If there are more than two old and unused kernels, that could take up the space needed for upgrade.
Removing unused kernels can help you reclaim some of the space.
You can check with sudo update-grub how many kernels you have and if you want to remove those then you can do so with?

sudo dpkg -l linux-* | awk '/^ii/{ print $2}' | grep -v -e `uname -r | cut -f1,2 -d"-"` | grep -e [0-9] | xargs sudo apt-get -y purge

Not sure why bobab sees only what it sees... I've never used the tool before. Hopefully someone will clarify.

Istvan D
April 25th, 2014, 07:50 AM
the output of df -h is:

Fájlrendszer Méret Fogl. Szab. Fo.% Csatol. pont
/dev/sda6 15G 13G 2,0G 87% /
none 4,0K 0 4,0K 0% /sys/fs/cgroup
udev 1,9G 4,0K 1,9G 1% /dev
tmpfs 387M 1,2M 386M 1% /run
none 5,0M 0 5,0M 0% /run/lock
none 1,9G 212K 1,9G 1% /run/shm
none 100M 44K 100M 1% /run/user
/dev/sda1 197M 16M 182M 8% /boot/efi
/dev/sda6 15G 13G 2,0G 87% /home
/dev/sda4 39G 29G 10G 74% /mnt/adat
I don't have unused kernels, I remove them when a new one comes out

sudodus
April 25th, 2014, 08:03 AM
df -h indicates that you are have totally 15GB, use 13GB and have 2GB free in the root partition.

Are there lots of files in the trashcan?
Are there lots of files in hidden directories?

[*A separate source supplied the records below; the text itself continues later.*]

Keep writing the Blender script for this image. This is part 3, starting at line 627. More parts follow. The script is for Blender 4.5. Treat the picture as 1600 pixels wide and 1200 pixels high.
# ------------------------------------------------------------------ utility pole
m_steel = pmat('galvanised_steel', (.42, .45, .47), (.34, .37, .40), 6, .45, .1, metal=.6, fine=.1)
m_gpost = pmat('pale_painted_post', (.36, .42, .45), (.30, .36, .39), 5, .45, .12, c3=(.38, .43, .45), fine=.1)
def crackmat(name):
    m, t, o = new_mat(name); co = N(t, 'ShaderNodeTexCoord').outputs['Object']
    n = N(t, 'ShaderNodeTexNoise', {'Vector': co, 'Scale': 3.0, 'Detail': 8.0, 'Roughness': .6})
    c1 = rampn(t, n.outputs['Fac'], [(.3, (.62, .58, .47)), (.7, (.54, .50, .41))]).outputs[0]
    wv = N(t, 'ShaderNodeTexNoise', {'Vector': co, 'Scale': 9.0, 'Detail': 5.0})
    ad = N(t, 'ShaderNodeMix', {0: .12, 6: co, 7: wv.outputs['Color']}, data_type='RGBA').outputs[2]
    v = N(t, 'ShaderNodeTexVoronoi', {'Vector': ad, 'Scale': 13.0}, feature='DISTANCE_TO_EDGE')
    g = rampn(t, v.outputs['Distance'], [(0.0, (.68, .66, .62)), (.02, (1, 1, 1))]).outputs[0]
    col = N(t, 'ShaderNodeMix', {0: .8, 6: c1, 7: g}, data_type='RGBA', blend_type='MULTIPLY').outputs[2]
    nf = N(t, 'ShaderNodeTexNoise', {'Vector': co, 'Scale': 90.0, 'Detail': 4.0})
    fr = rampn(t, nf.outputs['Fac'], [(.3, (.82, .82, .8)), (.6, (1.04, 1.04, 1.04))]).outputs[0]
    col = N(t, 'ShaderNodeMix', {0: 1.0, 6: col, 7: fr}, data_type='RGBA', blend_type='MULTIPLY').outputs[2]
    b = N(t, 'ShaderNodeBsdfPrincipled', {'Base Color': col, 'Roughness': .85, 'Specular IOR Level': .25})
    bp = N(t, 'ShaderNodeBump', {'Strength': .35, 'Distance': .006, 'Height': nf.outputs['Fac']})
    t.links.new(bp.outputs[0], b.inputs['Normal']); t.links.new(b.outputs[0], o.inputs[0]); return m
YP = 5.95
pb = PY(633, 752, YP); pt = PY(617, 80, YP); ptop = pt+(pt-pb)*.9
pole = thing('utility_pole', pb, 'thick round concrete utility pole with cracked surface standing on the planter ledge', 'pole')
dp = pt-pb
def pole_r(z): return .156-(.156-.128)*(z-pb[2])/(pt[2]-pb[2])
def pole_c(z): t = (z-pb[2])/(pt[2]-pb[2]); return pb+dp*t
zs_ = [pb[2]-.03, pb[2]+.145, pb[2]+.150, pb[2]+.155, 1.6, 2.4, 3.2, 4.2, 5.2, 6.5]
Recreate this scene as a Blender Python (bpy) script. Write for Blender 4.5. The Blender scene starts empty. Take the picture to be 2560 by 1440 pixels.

Or could this be a problem because some tools are not working correctly with btrfs?

fantab
April 25th, 2014, 01:04 PM
Since you don't have a separate '/home' partition your 'Home' is in '/' partition. It might help if you can make space in your 'Home'.
Apart from that I can't think of anything more than what sudodus has suggested.

Istvan D
June 23rd, 2014, 08:36 AM
shame on me: I did in fact have two snapshots from previous dist-updates, and those of course consumed up to 3-4GB each :D So deleted them an 14.04 updated like charm.